> [Exercise]: The listing below should be written out exactly; please include all of it.

> [Provided material]:
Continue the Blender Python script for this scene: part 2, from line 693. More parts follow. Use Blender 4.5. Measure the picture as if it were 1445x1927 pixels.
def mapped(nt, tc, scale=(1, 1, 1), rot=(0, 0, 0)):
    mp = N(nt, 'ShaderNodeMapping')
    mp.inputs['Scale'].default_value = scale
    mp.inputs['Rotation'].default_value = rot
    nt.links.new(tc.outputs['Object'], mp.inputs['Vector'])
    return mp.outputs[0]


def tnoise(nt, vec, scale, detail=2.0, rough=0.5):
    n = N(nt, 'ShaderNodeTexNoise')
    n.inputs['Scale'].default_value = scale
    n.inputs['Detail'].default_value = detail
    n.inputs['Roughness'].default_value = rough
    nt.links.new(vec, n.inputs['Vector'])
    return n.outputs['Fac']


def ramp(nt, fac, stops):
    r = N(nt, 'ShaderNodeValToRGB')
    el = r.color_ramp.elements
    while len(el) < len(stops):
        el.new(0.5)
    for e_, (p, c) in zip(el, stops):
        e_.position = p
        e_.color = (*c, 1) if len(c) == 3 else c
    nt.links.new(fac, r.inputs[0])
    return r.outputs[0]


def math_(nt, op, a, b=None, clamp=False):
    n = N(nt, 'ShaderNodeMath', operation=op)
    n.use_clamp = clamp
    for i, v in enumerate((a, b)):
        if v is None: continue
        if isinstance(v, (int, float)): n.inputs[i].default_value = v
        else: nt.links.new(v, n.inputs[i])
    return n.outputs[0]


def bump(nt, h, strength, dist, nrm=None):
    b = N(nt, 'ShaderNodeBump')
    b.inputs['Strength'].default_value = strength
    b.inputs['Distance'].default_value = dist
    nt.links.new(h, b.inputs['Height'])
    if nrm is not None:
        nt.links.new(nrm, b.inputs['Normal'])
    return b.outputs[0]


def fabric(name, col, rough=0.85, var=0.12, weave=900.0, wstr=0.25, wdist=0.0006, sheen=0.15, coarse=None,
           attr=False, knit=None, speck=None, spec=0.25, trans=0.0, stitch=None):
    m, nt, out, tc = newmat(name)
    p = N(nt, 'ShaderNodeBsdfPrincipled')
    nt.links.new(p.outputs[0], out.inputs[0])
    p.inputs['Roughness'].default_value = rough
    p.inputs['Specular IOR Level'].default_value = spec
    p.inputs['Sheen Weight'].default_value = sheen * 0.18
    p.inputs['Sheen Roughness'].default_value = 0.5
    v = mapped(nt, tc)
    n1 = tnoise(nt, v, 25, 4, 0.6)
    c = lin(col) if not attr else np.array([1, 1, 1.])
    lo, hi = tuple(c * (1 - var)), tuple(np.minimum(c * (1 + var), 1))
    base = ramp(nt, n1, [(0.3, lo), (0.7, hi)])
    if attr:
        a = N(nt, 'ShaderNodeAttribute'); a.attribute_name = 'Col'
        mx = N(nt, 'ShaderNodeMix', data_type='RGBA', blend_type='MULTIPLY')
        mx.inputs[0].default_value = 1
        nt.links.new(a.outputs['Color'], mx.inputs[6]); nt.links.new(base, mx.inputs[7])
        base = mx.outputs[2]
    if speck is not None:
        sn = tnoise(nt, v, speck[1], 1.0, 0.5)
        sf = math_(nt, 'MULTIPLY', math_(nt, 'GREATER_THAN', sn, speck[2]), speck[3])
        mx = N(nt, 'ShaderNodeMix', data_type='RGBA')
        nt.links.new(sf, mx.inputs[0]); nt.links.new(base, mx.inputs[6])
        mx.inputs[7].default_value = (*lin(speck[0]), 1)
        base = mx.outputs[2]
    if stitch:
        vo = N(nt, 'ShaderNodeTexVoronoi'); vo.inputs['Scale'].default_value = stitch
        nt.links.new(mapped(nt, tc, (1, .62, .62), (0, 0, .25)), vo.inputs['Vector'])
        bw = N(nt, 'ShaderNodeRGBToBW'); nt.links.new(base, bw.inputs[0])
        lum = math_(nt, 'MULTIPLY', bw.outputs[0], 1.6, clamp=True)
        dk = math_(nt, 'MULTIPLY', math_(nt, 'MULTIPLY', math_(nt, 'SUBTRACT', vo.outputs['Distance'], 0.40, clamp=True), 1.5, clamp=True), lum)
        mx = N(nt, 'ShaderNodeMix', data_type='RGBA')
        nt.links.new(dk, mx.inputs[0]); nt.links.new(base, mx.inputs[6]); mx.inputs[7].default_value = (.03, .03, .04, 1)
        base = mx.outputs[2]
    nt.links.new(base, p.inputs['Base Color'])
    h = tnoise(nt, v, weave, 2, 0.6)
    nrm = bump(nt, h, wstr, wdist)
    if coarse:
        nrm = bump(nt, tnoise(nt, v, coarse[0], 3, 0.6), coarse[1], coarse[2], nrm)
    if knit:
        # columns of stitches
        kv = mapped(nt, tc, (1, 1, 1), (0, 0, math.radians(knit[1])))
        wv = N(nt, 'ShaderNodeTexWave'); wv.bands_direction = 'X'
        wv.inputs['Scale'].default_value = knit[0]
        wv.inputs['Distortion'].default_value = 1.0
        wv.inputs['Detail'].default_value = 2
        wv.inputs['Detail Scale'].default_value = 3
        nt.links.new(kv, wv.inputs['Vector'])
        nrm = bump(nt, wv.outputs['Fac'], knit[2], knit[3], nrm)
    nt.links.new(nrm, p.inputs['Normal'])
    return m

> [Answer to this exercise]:
Continue the Blender Python script for this scene: part 2, from line 693. More parts follow. Use Blender 4.5. Measure the picture as if it were 1445x1927 pixels.
def mapped(nt, tc, scale=(1, 1, 1), rot=(0, 0, 0)):
    mp = N(nt, 'ShaderNodeMapping')
    mp.inputs['Scale'].default_value = scale
    mp.inputs['Rotation'].default_value = rot
    nt.links.new(tc.outputs['Object'], mp.inputs['Vector'])
    return mp.outputs[0]


def tnoise(nt, vec, scale, detail=2.0, rough=0.5):
    n = N(nt, 'ShaderNodeTexNoise')
    n.inputs['Scale'].default_value = scale
    n.inputs['Detail'].default_value = detail
    n.inputs['Roughness'].default_value = rough
    nt.links.new(vec, n.inputs['Vector'])
    return n.outputs['Fac']


def ramp(nt, fac, stops):
    r = N(nt, 'ShaderNodeValToRGB')
    el = r.color_ramp.elements
    while len(el) < len(stops):
        el.new(0.5)
    for e_, (p, c) in zip(el, stops):
        e_.position = p
        e_.color = (*c, 1) if len(c) == 3 else c
    nt.links.new(fac, r.inputs[0])
    return r.outputs[0]


def math_(nt, op, a, b=None, clamp=False):
    n = N(nt, 'ShaderNodeMath', operation=op)
    n.use_clamp = clamp
    for i, v in enumerate((a, b)):
        if v is None: continue
        if isinstance(v, (int, float)): n.inputs[i].default_value = v
        else: nt.links.new(v, n.inputs[i])
    return n.outputs[0]


def bump(nt, h, strength, dist, nrm=None):
    b = N(nt, 'ShaderNodeBump')
    b.inputs['Strength'].default_value = strength
    b.inputs['Distance'].default_value = dist
    nt.links.new(h, b.inputs['Height'])
    if nrm is not None:
        nt.links.new(nrm, b.inputs['Normal'])
    return b.outputs[0]


def fabric(name, col, rough=0.85, var=0.12, weave=900.0, wstr=0.25, wdist=0.0006, sheen=0.15, coarse=None,
           attr=False, knit=None, speck=None, spec=0.25, trans=0.0, stitch=None):
    m, nt, out, tc = newmat(name)
    p = N(nt, 'ShaderNodeBsdfPrincipled')
    nt.links.new(p.outputs[0], out.inputs[0])
    p.inputs['Roughness'].default_value = rough
    p.inputs['Specular IOR Level'].default_value = spec
    p.inputs['Sheen Weight'].default_value = sheen * 0.18
    p.inputs['Sheen Roughness'].default_value = 0.5
    v = mapped(nt, tc)
    n1 = tnoise(nt, v, 25, 4, 0.6)
    c = lin(col) if not attr else np.array([1, 1, 1.])
    lo, hi = tuple(c * (1 - var)), tuple(np.minimum(c * (1 + var), 1))
    base = ramp(nt, n1, [(0.3, lo), (0.7, hi)])
    if attr:
        a = N(nt, 'ShaderNodeAttribute'); a.attribute_name = 'Col'
        mx = N(nt, 'ShaderNodeMix', data_type='RGBA', blend_type='MULTIPLY')
        mx.inputs[0].default_value = 1
        nt.links.new(a.outputs['Color'], mx.inputs[6]); nt.links.new(base, mx.inputs[7])
        base = mx.outputs[2]
    if speck is not None:
        sn = tnoise(nt, v, speck[1], 1.0, 0.5)
        sf = math_(nt, 'MULTIPLY', math_(nt, 'GREATER_THAN', sn, speck[2]), speck[3])
        mx = N(nt, 'ShaderNodeMix', data_type='RGBA')
        nt.links.new(sf, mx.inputs[0]); nt.links.new(base, mx.inputs[6])
        mx.inputs[7].default_value = (*lin(speck[0]), 1)
        base = mx.outputs[2]
    if stitch:
        vo = N(nt, 'ShaderNodeTexVoronoi'); vo.inputs['Scale'].default_value = stitch
        nt.links.new(mapped(nt, tc, (1, .62, .62), (0, 0, .25)), vo.inputs['Vector'])
        bw = N(nt, 'ShaderNodeRGBToBW'); nt.links.new(base, bw.inputs[0])
        lum = math_(nt, 'MULTIPLY', bw.outputs[0], 1.6, clamp=True)
        dk = math_(nt, 'MULTIPLY', math_(nt, 'MULTIPLY', math_(nt, 'SUBTRACT', vo.outputs['Distance'], 0.40, clamp=True), 1.5, clamp=True), lum)
        mx = N(nt, 'ShaderNodeMix', data_type='RGBA')
        nt.links.new(dk, mx.inputs[0]); nt.links.new(base, mx.inputs[6]); mx.inputs[7].default_value = (.03, .03, .04, 1)
        base = mx.outputs[2]
    nt.links.new(base, p.inputs['Base Color'])
    h = tnoise(nt, v, weave, 2, 0.6)
    nrm = bump(nt, h, wstr, wdist)
    if coarse:
        nrm = bump(nt, tnoise(nt, v, coarse[0], 3, 0.6), coarse[1], coarse[2], nrm)
    if knit:
        # columns of stitches
        kv = mapped(nt, tc, (1, 1, 1), (0, 0, math.radians(knit[1])))
        wv = N(nt, 'ShaderNodeTexWave'); wv.bands_direction = 'X'
        wv.inputs['Scale'].default_value = knit[0]
        wv.inputs['Distortion'].default_value = 1.0
        wv.inputs['Detail'].default_value = 2
        wv.inputs['Detail Scale'].default_value = 3
        nt.links.new(kv, wv.inputs['Vector'])
        nrm = bump(nt, wv.outputs['Fac'], knit[2], knit[3], nrm)
    nt.links.new(nrm, p.inputs['Normal'])
    return m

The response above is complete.